• Stated problem:
Copy each line of the listing below exactly.

— Start of Information supplied —

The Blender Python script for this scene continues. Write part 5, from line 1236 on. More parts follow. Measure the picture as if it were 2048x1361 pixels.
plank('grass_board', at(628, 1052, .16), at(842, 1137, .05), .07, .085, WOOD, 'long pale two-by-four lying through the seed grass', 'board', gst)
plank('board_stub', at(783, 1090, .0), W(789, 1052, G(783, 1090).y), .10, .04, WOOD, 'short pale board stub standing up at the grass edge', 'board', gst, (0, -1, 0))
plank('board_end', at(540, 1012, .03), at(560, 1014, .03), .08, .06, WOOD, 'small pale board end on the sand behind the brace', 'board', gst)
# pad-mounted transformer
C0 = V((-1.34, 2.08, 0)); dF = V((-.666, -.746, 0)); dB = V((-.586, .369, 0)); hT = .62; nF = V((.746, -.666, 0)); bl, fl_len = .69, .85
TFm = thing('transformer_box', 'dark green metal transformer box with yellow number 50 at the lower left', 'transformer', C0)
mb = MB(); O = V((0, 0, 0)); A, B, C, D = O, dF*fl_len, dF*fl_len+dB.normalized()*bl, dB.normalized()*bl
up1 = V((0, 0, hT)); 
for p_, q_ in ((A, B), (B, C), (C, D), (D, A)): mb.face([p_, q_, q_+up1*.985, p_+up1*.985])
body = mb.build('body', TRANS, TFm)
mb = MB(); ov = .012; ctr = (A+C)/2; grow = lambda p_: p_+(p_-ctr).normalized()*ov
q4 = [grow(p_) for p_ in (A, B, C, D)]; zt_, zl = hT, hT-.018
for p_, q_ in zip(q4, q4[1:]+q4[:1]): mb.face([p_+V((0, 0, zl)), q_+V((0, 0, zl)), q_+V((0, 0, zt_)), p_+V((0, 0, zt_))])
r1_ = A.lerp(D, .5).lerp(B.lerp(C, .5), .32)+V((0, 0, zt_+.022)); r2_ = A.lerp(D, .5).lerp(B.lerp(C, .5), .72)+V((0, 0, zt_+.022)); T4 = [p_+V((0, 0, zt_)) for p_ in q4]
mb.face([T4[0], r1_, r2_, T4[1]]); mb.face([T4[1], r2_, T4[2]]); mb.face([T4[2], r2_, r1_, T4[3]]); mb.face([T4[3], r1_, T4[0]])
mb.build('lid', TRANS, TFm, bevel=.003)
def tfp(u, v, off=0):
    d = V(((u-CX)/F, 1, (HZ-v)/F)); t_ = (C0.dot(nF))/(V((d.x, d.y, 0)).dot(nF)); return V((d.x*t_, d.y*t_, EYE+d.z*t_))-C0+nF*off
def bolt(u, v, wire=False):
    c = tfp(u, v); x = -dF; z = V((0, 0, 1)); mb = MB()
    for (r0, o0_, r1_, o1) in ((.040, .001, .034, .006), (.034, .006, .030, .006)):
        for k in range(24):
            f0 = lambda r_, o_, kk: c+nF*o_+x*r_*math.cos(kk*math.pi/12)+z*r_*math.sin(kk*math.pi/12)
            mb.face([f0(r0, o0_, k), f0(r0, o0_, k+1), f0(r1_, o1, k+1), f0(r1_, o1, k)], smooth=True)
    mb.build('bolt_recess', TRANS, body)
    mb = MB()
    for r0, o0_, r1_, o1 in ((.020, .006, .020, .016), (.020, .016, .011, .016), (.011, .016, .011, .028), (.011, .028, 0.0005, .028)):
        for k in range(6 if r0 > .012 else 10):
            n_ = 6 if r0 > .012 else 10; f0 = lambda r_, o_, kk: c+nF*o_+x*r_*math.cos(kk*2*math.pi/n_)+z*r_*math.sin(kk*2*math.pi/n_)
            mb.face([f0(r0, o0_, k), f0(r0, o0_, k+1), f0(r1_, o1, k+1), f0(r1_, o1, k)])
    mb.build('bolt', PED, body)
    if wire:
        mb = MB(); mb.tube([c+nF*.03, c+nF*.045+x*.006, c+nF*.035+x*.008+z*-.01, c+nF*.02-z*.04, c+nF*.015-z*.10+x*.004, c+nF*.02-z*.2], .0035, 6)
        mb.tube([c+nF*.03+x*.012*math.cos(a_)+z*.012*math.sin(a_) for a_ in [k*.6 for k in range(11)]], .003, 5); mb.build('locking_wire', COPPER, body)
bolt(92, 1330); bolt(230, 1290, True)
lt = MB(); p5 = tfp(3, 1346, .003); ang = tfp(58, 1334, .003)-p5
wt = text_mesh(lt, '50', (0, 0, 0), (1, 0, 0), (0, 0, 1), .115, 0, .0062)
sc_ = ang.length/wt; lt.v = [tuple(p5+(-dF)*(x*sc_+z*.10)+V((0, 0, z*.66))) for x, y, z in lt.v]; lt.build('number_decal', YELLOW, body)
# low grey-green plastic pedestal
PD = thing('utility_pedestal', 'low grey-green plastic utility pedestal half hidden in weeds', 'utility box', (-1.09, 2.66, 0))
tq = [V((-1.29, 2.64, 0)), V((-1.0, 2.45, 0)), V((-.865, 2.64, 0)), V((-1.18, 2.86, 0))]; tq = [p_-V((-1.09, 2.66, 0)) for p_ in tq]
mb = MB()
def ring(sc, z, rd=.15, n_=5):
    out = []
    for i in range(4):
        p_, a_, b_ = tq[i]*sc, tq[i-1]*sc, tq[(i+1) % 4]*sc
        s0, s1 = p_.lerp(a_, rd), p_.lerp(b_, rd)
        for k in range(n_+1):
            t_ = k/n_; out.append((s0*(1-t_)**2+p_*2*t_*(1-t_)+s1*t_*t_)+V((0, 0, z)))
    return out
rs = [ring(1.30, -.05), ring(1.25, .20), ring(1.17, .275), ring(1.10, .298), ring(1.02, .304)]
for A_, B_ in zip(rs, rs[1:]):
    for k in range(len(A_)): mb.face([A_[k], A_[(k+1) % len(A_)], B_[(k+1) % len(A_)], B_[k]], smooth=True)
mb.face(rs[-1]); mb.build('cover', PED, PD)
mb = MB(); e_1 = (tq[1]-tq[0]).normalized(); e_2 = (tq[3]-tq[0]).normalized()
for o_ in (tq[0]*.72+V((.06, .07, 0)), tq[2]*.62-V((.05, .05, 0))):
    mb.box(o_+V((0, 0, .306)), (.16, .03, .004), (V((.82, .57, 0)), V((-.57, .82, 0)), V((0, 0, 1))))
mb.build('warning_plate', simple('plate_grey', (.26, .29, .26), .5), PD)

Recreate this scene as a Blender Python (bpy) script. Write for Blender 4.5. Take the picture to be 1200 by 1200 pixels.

— End of Information supplied —

• Written response:
The Blender Python script for this scene continues. Write part 5, from line 1236 on. More parts follow. Measure the picture as if it were 2048x1361 pixels.
plank('grass_board', at(628, 1052, .16), at(842, 1137, .05), .07, .085, WOOD, 'long pale two-by-four lying through the seed grass', 'board', gst)
plank('board_stub', at(783, 1090, .0), W(789, 1052, G(783, 1090).y), .10, .04, WOOD, 'short pale board stub standing up at the grass edge', 'board', gst, (0, -1, 0))
plank('board_end', at(540, 1012, .03), at(560, 1014, .03), .08, .06, WOOD, 'small pale board end on the sand behind the brace', 'board', gst)
# pad-mounted transformer
C0 = V((-1.34, 2.08, 0)); dF = V((-.666, -.746, 0)); dB = V((-.586, .369, 0)); hT = .62; nF = V((.746, -.666, 0)); bl, fl_len = .69, .85
TFm = thing('transformer_box', 'dark green metal transformer box with yellow number 50 at the lower left', 'transformer', C0)
mb = MB(); O = V((0, 0, 0)); A, B, C, D = O, dF*fl_len, dF*fl_len+dB.normalized()*bl, dB.normalized()*bl
up1 = V((0, 0, hT)); 
for p_, q_ in ((A, B), (B, C), (C, D), (D, A)): mb.face([p_, q_, q_+up1*.985, p_+up1*.985])
body = mb.build('body', TRANS, TFm)
mb = MB(); ov = .012; ctr = (A+C)/2; grow = lambda p_: p_+(p_-ctr).normalized()*ov
q4 = [grow(p_) for p_ in (A, B, C, D)]; zt_, zl = hT, hT-.018
for p_, q_ in zip(q4, q4[1:]+q4[:1]): mb.face([p_+V((0, 0, zl)), q_+V((0, 0, zl)), q_+V((0, 0, zt_)), p_+V((0, 0, zt_))])
r1_ = A.lerp(D, .5).lerp(B.lerp(C, .5), .32)+V((0, 0, zt_+.022)); r2_ = A.lerp(D, .5).lerp(B.lerp(C, .5), .72)+V((0, 0, zt_+.022)); T4 = [p_+V((0, 0, zt_)) for p_ in q4]
mb.face([T4[0], r1_, r2_, T4[1]]); mb.face([T4[1], r2_, T4[2]]); mb.face([T4[2], r2_, r1_, T4[3]]); mb.face([T4[3], r1_, T4[0]])
mb.build('lid', TRANS, TFm, bevel=.003)
def tfp(u, v, off=0):
    d = V(((u-CX)/F, 1, (HZ-v)/F)); t_ = (C0.dot(nF))/(V((d.x, d.y, 0)).dot(nF)); return V((d.x*t_, d.y*t_, EYE+d.z*t_))-C0+nF*off
def bolt(u, v, wire=False):
    c = tfp(u, v); x = -dF; z = V((0, 0, 1)); mb = MB()
    for (r0, o0_, r1_, o1) in ((.040, .001, .034, .006), (.034, .006, .030, .006)):
        for k in range(24):
            f0 = lambda r_, o_, kk: c+nF*o_+x*r_*math.cos(kk*math.pi/12)+z*r_*math.sin(kk*math.pi/12)
            mb.face([f0(r0, o0_, k), f0(r0, o0_, k+1), f0(r1_, o1, k+1), f0(r1_, o1, k)], smooth=True)
    mb.build('bolt_recess', TRANS, body)
    mb = MB()
    for r0, o0_, r1_, o1 in ((.020, .006, .020, .016), (.020, .016, .011, .016), (.011, .016, .011, .028), (.011, .028, 0.0005, .028)):
        for k in range(6 if r0 > .012 else 10):
            n_ = 6 if r0 > .012 else 10; f0 = lambda r_, o_, kk: c+nF*o_+x*r_*math.cos(kk*2*math.pi/n_)+z*r_*math.sin(kk*2*math.pi/n_)
            mb.face([f0(r0, o0_, k), f0(r0, o0_, k+1), f0(r1_, o1, k+1), f0(r1_, o1, k)])
    mb.build('bolt', PED, body)
    if wire:
        mb = MB(); mb.tube([c+nF*.03, c+nF*.045+x*.006, c+nF*.035+x*.008+z*-.01, c+nF*.02-z*.04, c+nF*.015-z*.10+x*.004, c+nF*.02-z*.2], .0035, 6)
        mb.tube([c+nF*.03+x*.012*math.cos(a_)+z*.012*math.sin(a_) for a_ in [k*.6 for k in range(11)]], .003, 5); mb.build('locking_wire', COPPER, body)
bolt(92, 1330); bolt(230, 1290, True)
lt = MB(); p5 = tfp(3, 1346, .003); ang = tfp(58, 1334, .003)-p5
wt = text_mesh(lt, '50', (0, 0, 0), (1, 0, 0), (0, 0, 1), .115, 0, .0062)
sc_ = ang.length/wt; lt.v = [tuple(p5+(-dF)*(x*sc_+z*.10)+V((0, 0, z*.66))) for x, y, z in lt.v]; lt.build('number_decal', YELLOW, body)
# low grey-green plastic pedestal
PD = thing('utility_pedestal', 'low grey-green plastic utility pedestal half hidden in weeds', 'utility box', (-1.09, 2.66, 0))
tq = [V((-1.29, 2.64, 0)), V((-1.0, 2.45, 0)), V((-.865, 2.64, 0)), V((-1.18, 2.86, 0))]; tq = [p_-V((-1.09, 2.66, 0)) for p_ in tq]
mb = MB()
def ring(sc, z, rd=.15, n_=5):
    out = []
    for i in range(4):
        p_, a_, b_ = tq[i]*sc, tq[i-1]*sc, tq[(i+1) % 4]*sc
        s0, s1 = p_.lerp(a_, rd), p_.lerp(b_, rd)
        for k in range(n_+1):
            t_ = k/n_; out.append((s0*(1-t_)**2+p_*2*t_*(1-t_)+s1*t_*t_)+V((0, 0, z)))
    return out
rs = [ring(1.30, -.05), ring(1.25, .20), ring(1.17, .275), ring(1.10, .298), ring(1.02, .304)]
for A_, B_ in zip(rs, rs[1:]):
    for k in range(len(A_)): mb.face([A_[k], A_[(k+1) % len(A_)], B_[(k+1) % len(A_)], B_[k]], smooth=True)
mb.face(rs[-1]); mb.build('cover', PED, PD)
mb = MB(); e_1 = (tq[1]-tq[0]).normalized(); e_2 = (tq[3]-tq[0]).normalized()
for o_ in (tq[0]*.72+V((.06, .07, 0)), tq[2]*.62-V((.05, .05, 0))):
    mb.box(o_+V((0, 0, .306)), (.16, .03, .004), (V((.82, .57, 0)), V((-.57, .82, 0)), V((0, 0, 1))))
mb.build('warning_plate', simple('plate_grey', (.26, .29, .26), .5), PD)

Recreate this scene as a Blender Python (bpy) script. Write for Blender 4.5. Take the picture to be 1200 by 1200 pixels.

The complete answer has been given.